OPINION:
Until 2014, when Facebook was just ten years old, the company had a famous motto coined by its founder Mark Zuckerberg: Move fast and break things.
In a sense, the catchphrase captured the swing-for-the-fences, gambling-style culture that led to Facebook’s rapid rise from start-up to global tech behemoth.
But today, the company has a new bet. It’s betting on our kids, and it doesn’t seem to care what gets broken in the process.
For those following the unfolding bombshell of Facebook’s leaked internal research reported by the Wall Street Journal, the past week has been stunningly eye-opening and utterly banal.
In testimony before Congress this week, a former Facebook employee turned whistleblower Frances Haugen stated that the company’s products “harm children, stoke division, and weaken our democracy.”
“The company’s leadership knows how to make Facebook and Instagram safer,” she accused, “but won’t make the necessary changes because they have put their astronomical profits before people.”
Haugen’s testimony follows last week’s fifth installment of the Journal’s “Facebook Files” investigation. The latest release highlights Facebook’s own research, outlining its ever-expanding, cradle-to-grave product ambitions.
Facebook’s team lays out two roadmaps in a deceptively bland chart: one labeled “TODAY” stops at age 13, while a chart under the header “IN THE FUTURE” outlines targeted engagement starting at zero. That’s right - zero.
Let’s be honest - this shouldn’t surprise us. And yet, to see it laid out in such stark terms - a global tech behemoth suggesting infancy as the new target customer starting line - is a wake-up call for anyone who cares about kids, and it’s evidence that the invasion is just beginning.
While testifying before the Senate last week, Facebook’s head of global safety, Antigone Davis, underscored several times that “children under the age of 13 are not allowed on Instagram or Facebook.” Yet the calculated PR response, placed against Facebook’s own documents, seemed like more of a wink-and-nod than actual acknowledgment.
The problem is an existential one in the halls of Facebook. This year, Facebook reached 2.89 billion active users, representing over one-third of the human race. But Facebook’s success has created a critical growth problem, and recent reporting reveals that Facebook understands this problem extensively. Its answer? Kids are the new frontier.
Facebook has referred to its moves to reach younger audiences as “Big bets,” and using gambling as a metaphor seems more than appropriate. A flood of research has emerged in recent years, signaling warning signs related to the developmental and mental health consequences of screen time and social media on young kids and adolescents.

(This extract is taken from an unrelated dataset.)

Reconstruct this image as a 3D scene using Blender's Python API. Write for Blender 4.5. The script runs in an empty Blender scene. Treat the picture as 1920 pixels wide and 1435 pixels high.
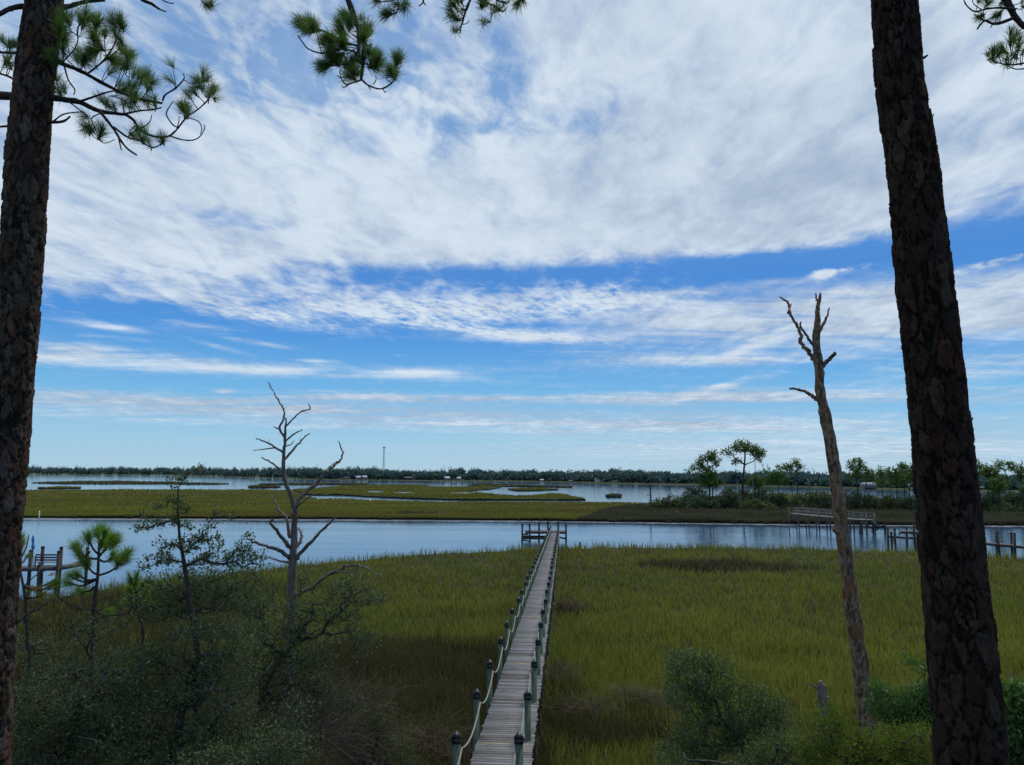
import bpy, math, random
import numpy as np
from mathutils import Vector, Matrix
from mathutils.kdtree import KDTree
from mathutils.geometry import tessellate_polygon

rng = np.random.default_rng(11)
random.seed(11)
scene = bpy.context.scene
COL = scene.collection
RAD = math.radians

# ------------------------------------------------------------------ camera
F, CX, CY, CAMZ = 1443.0, 960.0, 717.5, 9.9
PITCH, ROLL = RAD(6.62), RAD(0.27)
ROT = Matrix.Rotation(math.pi / 2 + PITCH, 3, 'X') @ Matrix.Rotation(ROLL, 3, 'Z')
cam_d = bpy.data.cameras.new('camera')
cam_d.sensor_width = 36.0
cam_d.lens = F / 1920.0 * 36.0
cam_d.clip_start = 0.1
cam_d.clip_end = 20000
cam = bpy.data.objects.new('camera', cam_d)
COL.objects.link(cam)
cam.matrix_world = Matrix.Translation((0, 0, CAMZ)) @ ROT.to_4x4()
scene.camera = cam


def ray(px, py):
    return ROT @ Vector(((px - CX) / F, -(py - CY) / F, -1.0))


def P(px, py, Y):
    """point seen in the photo at (px,py) standing Y metres ahead of the camera"""
    r = ray(px, py)
    return Vector((0, 0, CAMZ)) + r * (Y / r.y)


def G(px, py, z=0.0):
    """point on the level z seen in the photo at (px,py)"""
    r = ray(px, py)
    t = (z - CAMZ) / min(r.z, -1e-4)
    return Vector((0, 0, CAMZ)) + r * t


# ------------------------------------------------------------------ mesh helpers
class MB:
    def __init__(self):
        self.v, self.q, self.t, self.c, self.n = [], [], [], [], 0

    def add(self, v, quads=None, tris=None, col=None):
        v = np.asarray(v, dtype=np.float64).reshape(-1, 3)
        if quads is not None and len(quads):
            self.q.append(np.asarray(quads, dtype=np.int64).reshape(-1, 4) + self.n)
        if tris is not None and len(tris):
            self.t.append(np.asarray(tris, dtype=np.int64).reshape(-1, 3) + self.n)
        self.v.append(v)
        if col is None:
            col = np.ones((len(v), 3))
        self.c.append(np.asarray(col, dtype=np.float64).reshape(-1, 3))
        self.n += len(v)

    def box(self, c, size, ax=None):
        s = np.array([[x, y, z] for x in (-.5, .5) for y in (-.5, .5) for z in (-.5, .5)]) * np.array(size)
        if ax is not None:
            s = s @ np.array([list(a) for a in ax])
        self.add(s + np.array(list(c)), quads=[[0, 1, 3, 2], [4, 6, 7, 5], [0, 4, 5, 1], [2, 3, 7, 6], [0, 2, 6, 4], [1, 5, 7, 3]])

    def bar(self, a, b, w, h):
        a, b = Vector(a), Vector(b)
        d = (b - a)
        L = d.length
        d.normalize()
        up = Vector((0, 0, 1)) if abs(d.z) < .95 else Vector((0, 1, 0))
        s = d.cross(up).normalized()
        u = s.cross(d)
        self.box((a + b) / 2, (L, w, h), (d, s, u))

    def pyramid(self, c, w, h):
        x, y, z = c
        a = w / 2
        self.add([[x - a, y - a, z], [x + a, y - a, z], [x + a, y + a, z], [x - a, y + a, z], [x, y, z + h]],
                 quads=[[3, 2, 1, 0]], tris=[[0, 1, 4], [1, 2, 4], [2, 3, 4], [3, 0, 4]])

    def tube(self, pts, rad, k=6, jag=0.0):
        p = np.array([list(x) for x in pts], dtype=float)
        n = len(p)
        rad = np.asarray(rad, dtype=float)
        t = np.gradient(p, axis=0)
        t /= np.linalg.norm(t, axis=1)[:, None] + 1e-9
        ref = np.array([0.31, 0.87, 0.12])
        s = np.cross(t, ref)
        s /= np.linalg.norm(s, axis=1)[:, None] + 1e-9
        u = np.cross(s, t)
        a = np.linspace(0, 2 * np.pi, k, endpoint=False)
        rr = rad[:, None] * (1 + (rng.random((n, k)) - .5) * jag)
        ring = p[:, None, :] + rr[..., None] * (np.cos(a)[None, :, None] * s[:, None, :] + np.sin(a)[None, :, None] * u[:, None, :])
        v = np.concatenate([ring.reshape(-1, 3), p[:1], p[-1:]])
        i = np.arange(n - 1)[:, None] * k
        j = np.arange(k)[None, :]
        j2 = (j + 1) % k
        q = np.stack([i + j, i + j2, i + k + j2, i + k + j], -1).reshape(-1, 4)
        jj = np.arange(k)
        tr = np.concatenate([np.stack([np.full(k, n * k), (jj + 1) % k, jj], -1),
                             np.stack([np.full(k, n * k + 1), (n - 1) * k + jj, (n - 1) * k + (jj + 1) % k], -1)])
        self.add(v, quads=q, tris=tr)

    def build(self, name, mat, parent=None, smooth=False):
        v = np.concatenate(self.v)
        nq = sum(len(x) for x in self.q)
        nt = sum(len(x) for x in self.t)
        q = np.concatenate(self.q) if nq else np.zeros((0, 4), int)
        t = np.concatenate(self.t) if nt else np.zeros((0, 3), int)
        me = bpy.data.meshes.new(name)
        org = np.zeros(3)
        if parent is not None:
            org = np.array(parent.location)
        me.vertices.add(len(v))
        me.vertices.foreach_set('co', (v - org).astype(np.float32).ravel())
        loops = np.concatenate([q.ravel(), t.ravel()]).astype(np.int32)
        me.loops.add(len(loops))
        me.loops.foreach_set('vertex_index', loops)
        starts = np.concatenate([np.arange(nq) * 4, nq * 4 + np.arange(nt) * 3]).astype(np.int32)
        me.polygons.add(nq + nt)
        me.polygons.foreach_set('loop_start', starts)
        me.update(calc_edges=True)
        c = np.concatenate(self.c)
        if not np.all(c == 1.0):
            at = me.attributes.new('col', 'FLOAT_COLOR', 'POINT')
            at.data.foreach_set('color', np.concatenate([c, np.ones((len(c), 1))], 1).astype(np.float32).ravel())
        if smooth:
            me.polygons.foreach_set('use_smooth', np.ones(nq + nt, dtype=bool))
        me.materials.append(mat)
        me.validate()
        o = bpy.data.objects.new(name, me)
        COL.objects.link(o)
        if parent is not None:
            o.parent = parent
        return o


def unit(v):
    return v / (np.linalg.norm(v, axis=-1, keepdims=True) + 1e-9)


def frustums(mb, p0, p1, r0, r1, k=4):
    """many separate tapered twig pieces at once"""
    p0, p1 = np.asarray(p0, float), np.asarray(p1, float)
    n = len(p0)
    if n == 0:
        return
    d = unit(p1 - p0)
    ref = np.where(np.abs(d[:, 2:3]) < .9, np.array([[0, 0, 1.]]), np.array([[1., 0, 0]]))
    s = unit(np.cross(d, ref))
    u = np.cross(s, d)
    a = np.linspace(0, 2 * np.pi, k, endpoint=False)
    off = np.cos(a)[None, :, None] * s[:, None] + np.sin(a)[None, :, None] * u[:, None]
    A = p0[:, None] + off * np.asarray(r0)[:, None, None]
    B = p1[:, None] + off * np.asarray(r1)[:, None, None]
    v = np.concatenate([A, B], 1).reshape(-1, 3)
    b = np.arange(n)[:, None, None] * 2 * k
    j = np.arange(k)[None, :]
    j2 = (j + 1) % k
    q = np.stack([j, j2, k + j2, k + j], -1) + b
    mb.add(v, quads=q.reshape(-1, 4))


def leaves(mb, pos, L, W, out=None, up=.3, jitter=.35):
    n = len(pos)
    if n == 0:
        return
    d = rng.normal(size=(n, 3))
    d[:, 2] += up
    if out is not None:
        d += out * 1.2
    d = unit(d)
    nr = rng.normal(size=(n, 3))
    nr[:, 2] += 1.0
    s = unit(np.cross(d, nr))
    nn = np.cross(s, d)
    l = L * (1 + (rng.random(n) - .5) * 2 * jitter)[:, None]
    w = W * (1 + (rng.random(n) - .5) * 2 * jitter)[:, None]
    a = pos
    m = pos + d * l * .5 + nn * w * .15
    v = np.stack([a, m + s * w * .5, pos + d * l, m - s * w * .5], 1).reshape(-1, 3)
    q = np.arange(n * 4).reshape(-1, 4)
    mb.add(v, quads=q)


def needles(mb, cen, axis, n, L, W, spread=1.0, back=.35):
    """brushes of long needles: cen (m,3), axis (m,3), n needles each"""
    cen, axis = np.asarray(cen, float), unit(np.asarray(axis, float))
    m = len(cen)
    if m == 0:
        return
    c = np.repeat(cen, n, 0)
    a = np.repeat(axis, n, 0)
    N = len(c)
    r = unit(np.cross(a, rng.normal(size=(N, 3))))
    ang = np.abs(rng.normal(size=N)) * .45 * spread + .15
    ang = np.minimum(ang, 1.6)[:, None]
    d = a * np.cos(ang) + r * np.sin(ang)
    base = c - a * (rng.random(N)[:, None] * back * L)
    l = (L * (.7 + .45 * rng.random(N)))[:, None]
    tip = base + d * l
    tip[:, 2] -= (.12 * l[:, 0]) * rng.random(N)
    mid = base + d * l * .55
    s = unit(np.cross(d, rng.normal(size=(N, 3)))) * (W * .5)
    v = np.stack([base + s * .6, base - s * .6, mid - s, mid + s, tip], 1).reshape(-1, 3)
    b = np.arange(N)[:, None] * 5
    mb.add(v, quads=b + np.array([[0, 1, 2, 3]]), tris=b + np.array([[3, 2, 4]]))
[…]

Even tech leaders across silicon valley, including Zuckerberg himself, have made changes in their own homes.
And yet, for your kids, the concern is an afterthought to conquest. Facebook has again seen profit as primary over protecting kids. Or maybe it’s just worth the gamble.
For anyone who may have held out hope that Facebook or any Big Tech giants could indeed act in the best interest of families and kids, this week should place a nail in the coffin of those hopes.
The now-famous 2020 Netflix documentary The Social Dilemma put a clear spotlight on this issue that’s now unfolding in real-time. “We’ve created a world in which online connection has become primary. Especially for younger generations,” says computer scientist Jaron Lainer in the film. “In that world, anytime two people connect, the only way it’s financed is through a sneaky third person who’s paying to manipulate those two people.”
As a society, we have to start asking ourselves what we want for the future of connection and who should be the broker. As the Founder and CEO of a family technology company, I spend a lot of time thinking about what tech can - and can’t - do for families. And also, how so much of our “solutions” today undercut parents. Let’s be clear - the technology itself isn’t the enemy. It’s the insatiable data hoarding, profiling algorithms that drive the business model of Big Tech companies like Facebook and put kids in the crosshairs. This week shows it’s not this way by accident but by design.
There’s a growing outcry from parents, educators, activists, health experts, and more. This week, it’s reached the halls of Congress in a fresh way with rejuvenated support for the Kids Internet Design and Safety Act introduced by Senators Richard Blumenthal (D-CT) and Ed Markey (D-MA). While legislation like this is important, the real change lies in the hands of consumers to demand better design for solutions that put families first.
Facebook’s quest for the minds of our kids may be just beginning. But so is the revolution that’s demanding something better.
• Russell York is the Founder and CEO of Denver-based family tech start-up COSMO Technologies, a design, and manufacturing company building connection solutions to help keep kids safe and families connected.